Sale: Shinwa Art Auction, Japan, July 14, 2007, lot 100

Acquired at the above sale by the present owner

Condition

Very good condition. Oil on paper laid down on canvas, most likely prepared by the artist. There is a small disturbance in extreme upper right corner, possibly as a result of a crease in the paper, otherwise this work has a rich impasto and is in very good condition. Under UV light, no retouching is apparent.
In response to your inquiry, we are pleased to provide you with a general report of the condition of the property described above. Since we are not professional conservators or restorers, we urge you to consult with a restorer or conservator of your choice who will be better able to provide a detailed, professional report. Prospective buyers should inspect each lot to satisfy themselves as to condition and must understand that any statement made by Sotheby's is merely a subjective qualified opinion.
NOTWITHSTANDING THIS REPORT OR ANY DISCUSSIONS CONCERNING CONDITION OF A LOT, ALL LOTS ARE OFFERED AND SOLD "AS IS" IN ACCORDANCE WITH THE CONDITIONS OF SALE PRINTED IN THE CATALOGUE.

Catalogue Note

Souvenir d'hiver is a quintessential example of Chagall's mastery in assembling an array of folkloric images in a dense and colorful composition.
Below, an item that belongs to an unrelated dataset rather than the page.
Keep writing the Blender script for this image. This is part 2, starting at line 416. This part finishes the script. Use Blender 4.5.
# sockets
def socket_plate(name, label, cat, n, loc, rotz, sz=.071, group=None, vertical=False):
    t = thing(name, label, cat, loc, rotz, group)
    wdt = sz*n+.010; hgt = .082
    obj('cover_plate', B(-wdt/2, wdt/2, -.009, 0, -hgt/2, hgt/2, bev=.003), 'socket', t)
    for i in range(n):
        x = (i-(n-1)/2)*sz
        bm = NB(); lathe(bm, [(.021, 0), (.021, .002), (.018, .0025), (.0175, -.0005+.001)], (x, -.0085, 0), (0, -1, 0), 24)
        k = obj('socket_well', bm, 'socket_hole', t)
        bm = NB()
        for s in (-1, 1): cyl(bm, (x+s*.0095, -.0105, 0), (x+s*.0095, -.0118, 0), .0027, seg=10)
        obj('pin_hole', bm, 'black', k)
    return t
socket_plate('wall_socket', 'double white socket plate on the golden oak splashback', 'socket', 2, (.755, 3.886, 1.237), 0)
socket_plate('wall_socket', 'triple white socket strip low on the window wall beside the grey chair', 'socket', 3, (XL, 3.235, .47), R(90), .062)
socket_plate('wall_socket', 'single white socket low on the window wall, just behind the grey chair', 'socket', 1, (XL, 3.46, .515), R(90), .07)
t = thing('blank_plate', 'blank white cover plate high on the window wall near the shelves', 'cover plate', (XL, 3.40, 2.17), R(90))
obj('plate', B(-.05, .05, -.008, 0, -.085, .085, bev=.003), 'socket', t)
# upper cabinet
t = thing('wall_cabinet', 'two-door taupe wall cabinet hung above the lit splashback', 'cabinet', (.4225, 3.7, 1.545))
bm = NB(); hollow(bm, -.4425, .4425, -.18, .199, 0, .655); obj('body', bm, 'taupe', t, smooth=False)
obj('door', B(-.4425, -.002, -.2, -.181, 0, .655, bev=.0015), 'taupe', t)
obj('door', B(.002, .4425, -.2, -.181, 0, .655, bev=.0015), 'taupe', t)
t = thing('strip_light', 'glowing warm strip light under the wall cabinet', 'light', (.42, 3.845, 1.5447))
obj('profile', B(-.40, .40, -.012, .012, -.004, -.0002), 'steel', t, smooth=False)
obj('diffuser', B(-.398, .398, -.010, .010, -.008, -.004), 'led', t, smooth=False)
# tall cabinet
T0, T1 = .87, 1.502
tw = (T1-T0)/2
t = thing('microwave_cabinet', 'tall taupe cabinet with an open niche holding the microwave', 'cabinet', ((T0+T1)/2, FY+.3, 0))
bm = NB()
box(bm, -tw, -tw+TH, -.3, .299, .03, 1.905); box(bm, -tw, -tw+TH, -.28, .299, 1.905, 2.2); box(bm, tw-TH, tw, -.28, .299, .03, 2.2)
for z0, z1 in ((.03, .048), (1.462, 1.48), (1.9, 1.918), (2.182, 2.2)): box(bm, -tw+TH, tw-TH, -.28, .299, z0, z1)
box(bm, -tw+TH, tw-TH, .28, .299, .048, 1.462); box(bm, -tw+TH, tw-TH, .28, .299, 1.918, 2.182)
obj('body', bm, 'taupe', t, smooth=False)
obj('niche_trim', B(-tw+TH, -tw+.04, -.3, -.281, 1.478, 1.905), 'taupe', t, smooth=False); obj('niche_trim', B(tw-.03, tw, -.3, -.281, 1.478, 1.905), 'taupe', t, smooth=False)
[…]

This work contains several of the most crucial elements in the artist's pictorial iconography: symbols of his agrarian roots and domesticity and a landscape evoking both the poor villages of his childhood home in Russia and the Mediterranean coastal towns in the south of France. Each figure is masterfully rendered through a matrix of intense color and spatial experimentation that epitomized Chagall's work, reflecting his own very personal delight in the act of painting.

The central figures dominating the composition are a pair of lovers - a reference to the love of his youth and deceased wife Bella. In his most imaginative paintings, Chagall consistently drew from a vocabulary of personal symbolism.  We see several of these stock characters in this work, including the musician, the maternal figure at lower left and the cock.  But it is the lovers who command center stage in this picture.  Love and marriage were an important part of Chagall's life, as well as a recurring theme in his painting. His first great love, Bella Rosenfeld, was also from the artist's native Vitebsk, and remained a powerful symbol of his homeland, while his second wife, Vava Brodsky, was always associated for Chagall with France, where he lived at the time and where the two met. These highly personal and romantic symbols of his life both in Russia and in France are harmoniously combined in the present composition.